_STATED EXERCISE_
Return the listing below exactly, with the pictures dropped.

_SUPPLIED INFORMATION_
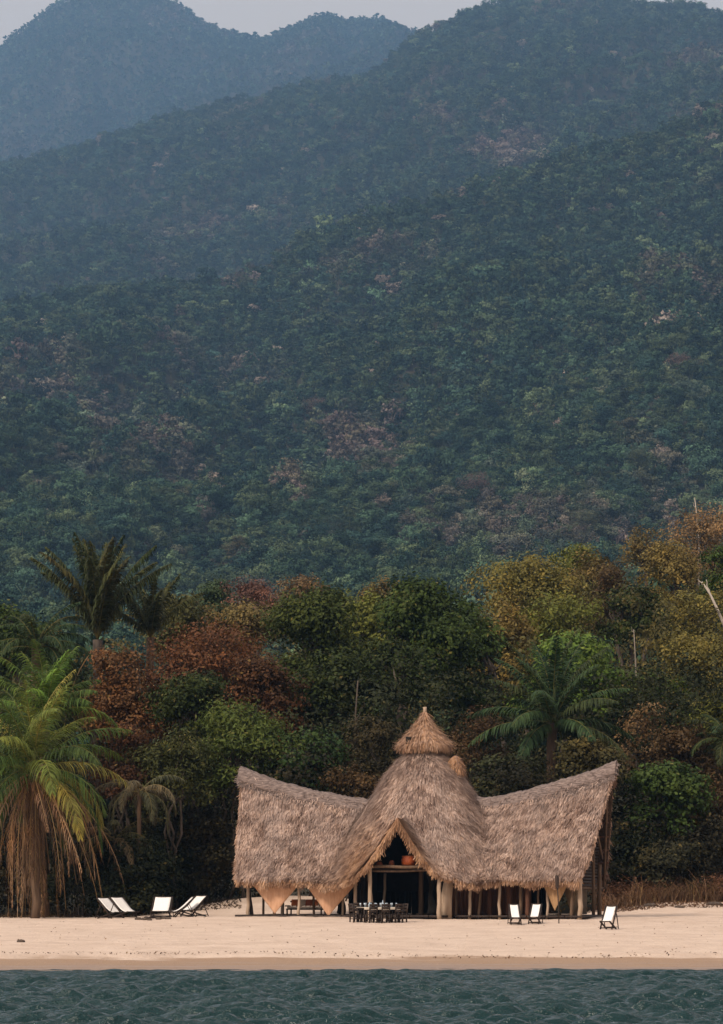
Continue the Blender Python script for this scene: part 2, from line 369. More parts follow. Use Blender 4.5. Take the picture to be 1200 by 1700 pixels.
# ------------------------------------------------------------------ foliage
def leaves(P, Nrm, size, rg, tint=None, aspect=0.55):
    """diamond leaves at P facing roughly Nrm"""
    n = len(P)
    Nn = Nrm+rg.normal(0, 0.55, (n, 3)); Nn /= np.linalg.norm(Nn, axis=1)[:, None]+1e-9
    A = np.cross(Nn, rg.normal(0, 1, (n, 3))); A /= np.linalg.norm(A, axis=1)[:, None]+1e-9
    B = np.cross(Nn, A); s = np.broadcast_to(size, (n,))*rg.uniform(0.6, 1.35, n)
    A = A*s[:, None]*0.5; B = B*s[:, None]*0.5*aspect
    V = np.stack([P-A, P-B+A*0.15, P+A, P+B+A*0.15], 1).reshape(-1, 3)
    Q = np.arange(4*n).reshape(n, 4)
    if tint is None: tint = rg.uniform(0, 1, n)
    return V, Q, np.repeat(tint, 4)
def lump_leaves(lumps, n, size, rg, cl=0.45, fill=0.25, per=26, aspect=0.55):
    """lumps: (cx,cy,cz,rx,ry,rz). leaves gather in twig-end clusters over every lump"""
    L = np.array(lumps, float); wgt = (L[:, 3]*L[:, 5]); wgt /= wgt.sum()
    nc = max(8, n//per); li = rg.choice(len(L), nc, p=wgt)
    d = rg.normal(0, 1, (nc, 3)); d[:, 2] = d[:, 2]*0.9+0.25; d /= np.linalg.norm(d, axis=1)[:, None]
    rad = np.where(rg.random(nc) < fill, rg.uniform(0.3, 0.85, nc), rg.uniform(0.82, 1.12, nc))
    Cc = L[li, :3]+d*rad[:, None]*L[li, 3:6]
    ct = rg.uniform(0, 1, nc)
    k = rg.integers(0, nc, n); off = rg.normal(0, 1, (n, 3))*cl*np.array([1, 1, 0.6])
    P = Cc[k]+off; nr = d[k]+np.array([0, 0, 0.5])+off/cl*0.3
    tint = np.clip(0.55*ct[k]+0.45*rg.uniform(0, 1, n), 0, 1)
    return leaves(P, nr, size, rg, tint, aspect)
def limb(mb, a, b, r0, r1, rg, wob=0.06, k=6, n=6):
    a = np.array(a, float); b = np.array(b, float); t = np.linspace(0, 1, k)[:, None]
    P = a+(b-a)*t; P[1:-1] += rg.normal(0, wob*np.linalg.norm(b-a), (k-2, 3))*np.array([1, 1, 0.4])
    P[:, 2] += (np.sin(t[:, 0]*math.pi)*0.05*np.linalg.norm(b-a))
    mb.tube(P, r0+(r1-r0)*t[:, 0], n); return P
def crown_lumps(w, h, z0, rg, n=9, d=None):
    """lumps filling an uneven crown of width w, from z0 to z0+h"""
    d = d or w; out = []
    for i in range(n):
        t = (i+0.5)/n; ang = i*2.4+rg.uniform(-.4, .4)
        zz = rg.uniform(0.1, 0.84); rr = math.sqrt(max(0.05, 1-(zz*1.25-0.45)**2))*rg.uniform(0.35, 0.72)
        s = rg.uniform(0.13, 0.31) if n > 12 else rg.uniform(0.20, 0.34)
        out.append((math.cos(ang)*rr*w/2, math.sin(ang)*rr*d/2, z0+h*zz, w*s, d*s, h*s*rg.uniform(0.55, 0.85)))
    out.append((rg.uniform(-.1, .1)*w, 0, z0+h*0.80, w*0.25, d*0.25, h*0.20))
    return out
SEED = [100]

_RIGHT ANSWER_
Continue the Blender Python script for this scene: part 2, from line 369. More parts follow. Use Blender 4.5. Take the picture to be 1200 by 1700 pixels.
# ------------------------------------------------------------------ foliage
def leaves(P, Nrm, size, rg, tint=None, aspect=0.55):
    """diamond leaves at P facing roughly Nrm"""
    n = len(P)
    Nn = Nrm+rg.normal(0, 0.55, (n, 3)); Nn /= np.linalg.norm(Nn, axis=1)[:, None]+1e-9
    A = np.cross(Nn, rg.normal(0, 1, (n, 3))); A /= np.linalg.norm(A, axis=1)[:, None]+1e-9
    B = np.cross(Nn, A); s = np.broadcast_to(size, (n,))*rg.uniform(0.6, 1.35, n)
    A = A*s[:, None]*0.5; B = B*s[:, None]*0.5*aspect
    V = np.stack([P-A, P-B+A*0.15, P+A, P+B+A*0.15], 1).reshape(-1, 3)
    Q = np.arange(4*n).reshape(n, 4)
    if tint is None: tint = rg.uniform(0, 1, n)
    return V, Q, np.repeat(tint, 4)
def lump_leaves(lumps, n, size, rg, cl=0.45, fill=0.25, per=26, aspect=0.55):
    """lumps: (cx,cy,cz,rx,ry,rz). leaves gather in twig-end clusters over every lump"""
    L = np.array(lumps, float); wgt = (L[:, 3]*L[:, 5]); wgt /= wgt.sum()
    nc = max(8, n//per); li = rg.choice(len(L), nc, p=wgt)
    d = rg.normal(0, 1, (nc, 3)); d[:, 2] = d[:, 2]*0.9+0.25; d /= np.linalg.norm(d, axis=1)[:, None]
    rad = np.where(rg.random(nc) < fill, rg.uniform(0.3, 0.85, nc), rg.uniform(0.82, 1.12, nc))
    Cc = L[li, :3]+d*rad[:, None]*L[li, 3:6]
    ct = rg.uniform(0, 1, nc)
    k = rg.integers(0, nc, n); off = rg.normal(0, 1, (n, 3))*cl*np.array([1, 1, 0.6])
    P = Cc[k]+off; nr = d[k]+np.array([0, 0, 0.5])+off/cl*0.3
    tint = np.clip(0.55*ct[k]+0.45*rg.uniform(0, 1, n), 0, 1)
    return leaves(P, nr, size, rg, tint, aspect)
def limb(mb, a, b, r0, r1, rg, wob=0.06, k=6, n=6):
    a = np.array(a, float); b = np.array(b, float); t = np.linspace(0, 1, k)[:, None]
    P = a+(b-a)*t; P[1:-1] += rg.normal(0, wob*np.linalg.norm(b-a), (k-2, 3))*np.array([1, 1, 0.4])
    P[:, 2] += (np.sin(t[:, 0]*math.pi)*0.05*np.linalg.norm(b-a))
    mb.tube(P, r0+(r1-r0)*t[:, 0], n); return P
def crown_lumps(w, h, z0, rg, n=9, d=None):
    """lumps filling an uneven crown of width w, from z0 to z0+h"""
    d = d or w; out = []
    for i in range(n):
        t = (i+0.5)/n; ang = i*2.4+rg.uniform(-.4, .4)
        zz = rg.uniform(0.1, 0.84); rr = math.sqrt(max(0.05, 1-(zz*1.25-0.45)**2))*rg.uniform(0.35, 0.72)
        s = rg.uniform(0.13, 0.31) if n > 12 else rg.uniform(0.20, 0.34)
        out.append((math.cos(ang)*rr*w/2, math.sin(ang)*rr*d/2, z0+h*zz, w*s, d*s, h*s*rg.uniform(0.55, 0.85)))
    out.append((rg.uniform(-.1, .1)*w, 0, z0+h*0.80, w*0.25, d*0.25, h*0.20))
    return out
SEED = [100]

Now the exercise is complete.